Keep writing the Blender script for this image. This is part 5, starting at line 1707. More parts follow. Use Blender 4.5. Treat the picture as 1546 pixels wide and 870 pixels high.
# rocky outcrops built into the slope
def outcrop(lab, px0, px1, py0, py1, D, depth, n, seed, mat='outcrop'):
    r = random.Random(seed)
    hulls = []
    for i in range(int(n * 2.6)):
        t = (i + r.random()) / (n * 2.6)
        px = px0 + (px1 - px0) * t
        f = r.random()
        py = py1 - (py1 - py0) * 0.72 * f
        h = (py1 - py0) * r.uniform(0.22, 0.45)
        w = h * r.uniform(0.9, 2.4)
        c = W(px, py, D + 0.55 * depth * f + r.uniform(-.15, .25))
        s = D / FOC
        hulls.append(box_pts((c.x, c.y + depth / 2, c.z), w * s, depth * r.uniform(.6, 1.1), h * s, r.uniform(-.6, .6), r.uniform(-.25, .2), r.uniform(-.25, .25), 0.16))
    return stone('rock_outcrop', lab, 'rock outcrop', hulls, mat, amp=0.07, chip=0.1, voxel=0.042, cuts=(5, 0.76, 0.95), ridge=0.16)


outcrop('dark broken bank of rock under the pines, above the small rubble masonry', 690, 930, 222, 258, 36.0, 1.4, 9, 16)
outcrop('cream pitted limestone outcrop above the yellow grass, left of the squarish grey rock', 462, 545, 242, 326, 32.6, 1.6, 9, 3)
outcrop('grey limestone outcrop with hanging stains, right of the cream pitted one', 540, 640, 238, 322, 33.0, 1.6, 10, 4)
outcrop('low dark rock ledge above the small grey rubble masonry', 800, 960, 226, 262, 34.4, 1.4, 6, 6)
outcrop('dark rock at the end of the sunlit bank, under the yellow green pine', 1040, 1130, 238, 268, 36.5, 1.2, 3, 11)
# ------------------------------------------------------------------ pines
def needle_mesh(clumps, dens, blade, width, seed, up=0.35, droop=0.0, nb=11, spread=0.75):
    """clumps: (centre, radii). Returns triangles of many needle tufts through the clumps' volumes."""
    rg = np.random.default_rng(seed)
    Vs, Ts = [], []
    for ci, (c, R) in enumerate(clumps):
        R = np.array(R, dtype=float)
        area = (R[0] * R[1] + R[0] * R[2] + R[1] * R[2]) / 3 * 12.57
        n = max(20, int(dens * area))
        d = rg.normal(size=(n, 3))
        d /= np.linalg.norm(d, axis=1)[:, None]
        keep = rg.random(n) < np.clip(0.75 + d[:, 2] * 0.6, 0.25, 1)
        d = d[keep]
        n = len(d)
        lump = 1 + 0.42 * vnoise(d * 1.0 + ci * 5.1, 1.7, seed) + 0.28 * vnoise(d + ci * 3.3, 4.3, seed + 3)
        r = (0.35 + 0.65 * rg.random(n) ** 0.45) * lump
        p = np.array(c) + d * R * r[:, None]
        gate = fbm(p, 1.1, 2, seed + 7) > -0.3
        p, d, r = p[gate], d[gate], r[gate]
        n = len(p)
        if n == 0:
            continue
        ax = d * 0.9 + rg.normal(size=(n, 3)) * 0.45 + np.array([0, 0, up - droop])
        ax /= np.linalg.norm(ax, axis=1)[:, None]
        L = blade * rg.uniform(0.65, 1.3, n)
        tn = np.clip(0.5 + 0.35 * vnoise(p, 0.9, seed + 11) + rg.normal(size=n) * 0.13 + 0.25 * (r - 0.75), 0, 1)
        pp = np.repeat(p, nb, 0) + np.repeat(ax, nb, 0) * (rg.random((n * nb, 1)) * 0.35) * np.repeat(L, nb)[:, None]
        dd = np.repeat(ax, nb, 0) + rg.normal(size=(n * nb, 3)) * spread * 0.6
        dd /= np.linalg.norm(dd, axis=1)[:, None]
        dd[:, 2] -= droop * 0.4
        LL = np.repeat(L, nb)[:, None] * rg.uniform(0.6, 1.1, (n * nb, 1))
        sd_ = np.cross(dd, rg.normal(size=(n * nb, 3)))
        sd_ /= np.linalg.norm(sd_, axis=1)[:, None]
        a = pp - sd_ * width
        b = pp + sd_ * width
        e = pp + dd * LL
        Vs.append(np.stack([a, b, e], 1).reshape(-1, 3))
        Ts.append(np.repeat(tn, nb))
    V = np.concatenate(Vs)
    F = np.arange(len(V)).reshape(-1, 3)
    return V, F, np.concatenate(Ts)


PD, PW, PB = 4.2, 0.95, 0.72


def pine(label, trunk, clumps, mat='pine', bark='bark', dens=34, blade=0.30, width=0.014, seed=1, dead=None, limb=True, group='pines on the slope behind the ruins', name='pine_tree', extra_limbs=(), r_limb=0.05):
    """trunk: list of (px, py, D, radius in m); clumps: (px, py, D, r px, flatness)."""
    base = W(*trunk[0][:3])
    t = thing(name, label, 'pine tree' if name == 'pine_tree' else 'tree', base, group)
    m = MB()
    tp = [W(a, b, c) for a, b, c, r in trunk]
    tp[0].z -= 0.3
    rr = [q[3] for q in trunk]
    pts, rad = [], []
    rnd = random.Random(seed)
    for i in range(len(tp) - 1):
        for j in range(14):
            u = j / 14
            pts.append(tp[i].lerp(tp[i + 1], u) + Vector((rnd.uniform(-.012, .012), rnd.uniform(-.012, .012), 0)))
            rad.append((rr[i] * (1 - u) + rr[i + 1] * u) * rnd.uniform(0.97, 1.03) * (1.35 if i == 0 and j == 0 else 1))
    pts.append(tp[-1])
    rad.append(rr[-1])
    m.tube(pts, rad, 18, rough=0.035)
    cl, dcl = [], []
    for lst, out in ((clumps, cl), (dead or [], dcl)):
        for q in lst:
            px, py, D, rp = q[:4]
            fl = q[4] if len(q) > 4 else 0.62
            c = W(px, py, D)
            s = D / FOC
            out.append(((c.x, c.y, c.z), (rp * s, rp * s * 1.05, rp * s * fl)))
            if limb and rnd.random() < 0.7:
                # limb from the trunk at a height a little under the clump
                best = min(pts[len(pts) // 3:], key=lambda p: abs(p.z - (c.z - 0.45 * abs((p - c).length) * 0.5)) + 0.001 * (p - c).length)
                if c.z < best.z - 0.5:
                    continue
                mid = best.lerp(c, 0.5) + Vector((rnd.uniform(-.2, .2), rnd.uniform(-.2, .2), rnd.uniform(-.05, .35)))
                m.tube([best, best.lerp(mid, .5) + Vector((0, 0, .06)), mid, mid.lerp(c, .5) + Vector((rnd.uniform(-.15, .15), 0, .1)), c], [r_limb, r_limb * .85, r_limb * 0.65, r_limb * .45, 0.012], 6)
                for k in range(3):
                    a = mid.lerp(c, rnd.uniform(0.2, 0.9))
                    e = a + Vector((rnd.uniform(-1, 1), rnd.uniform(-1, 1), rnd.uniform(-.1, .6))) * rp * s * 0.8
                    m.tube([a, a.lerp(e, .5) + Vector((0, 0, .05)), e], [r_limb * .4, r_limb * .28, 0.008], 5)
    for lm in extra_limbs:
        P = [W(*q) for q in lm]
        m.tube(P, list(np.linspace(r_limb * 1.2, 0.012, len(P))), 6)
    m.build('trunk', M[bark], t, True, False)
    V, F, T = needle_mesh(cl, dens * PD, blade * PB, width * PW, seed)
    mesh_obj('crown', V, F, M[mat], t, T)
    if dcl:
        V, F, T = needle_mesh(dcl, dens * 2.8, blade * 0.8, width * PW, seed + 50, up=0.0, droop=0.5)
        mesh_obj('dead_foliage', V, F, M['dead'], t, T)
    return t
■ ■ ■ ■
> _EXERCISE DESCRIPTION_: Repeat, exactly and only, the lines from the beginning of the material through the line that contains "return stone('rock_outcrop', lab, 'rock".

> _WORKED SOLUTION_:
Keep writing the Blender script for this image. This is part 5, starting at line 1707. More parts follow. Use Blender 4.5. Treat the picture as 1546 pixels wide and 870 pixels high.
# rocky outcrops built into the slope
def outcrop(lab, px0, px1, py0, py1, D, depth, n, seed, mat='outcrop'):
    r = random.Random(seed)
    hulls = []
    for i in range(int(n * 2.6)):
        t = (i + r.random()) / (n * 2.6)
        px = px0 + (px1 - px0) * t
        f = r.random()
        py = py1 - (py1 - py0) * 0.72 * f
        h = (py1 - py0) * r.uniform(0.22, 0.45)
        w = h * r.uniform(0.9, 2.4)
        c = W(px, py, D + 0.55 * depth * f + r.uniform(-.15, .25))
        s = D / FOC
        hulls.append(box_pts((c.x, c.y + depth / 2, c.z), w * s, depth * r.uniform(.6, 1.1), h * s, r.uniform(-.6, .6), r.uniform(-.25, .2), r.uniform(-.25, .25), 0.16))
    return stone('rock_outcrop', lab, 'rock outcrop', hulls, mat, amp=0.07, chip=0.1, voxel=0.042, cuts=(5, 0.76, 0.95), ridge=0.16)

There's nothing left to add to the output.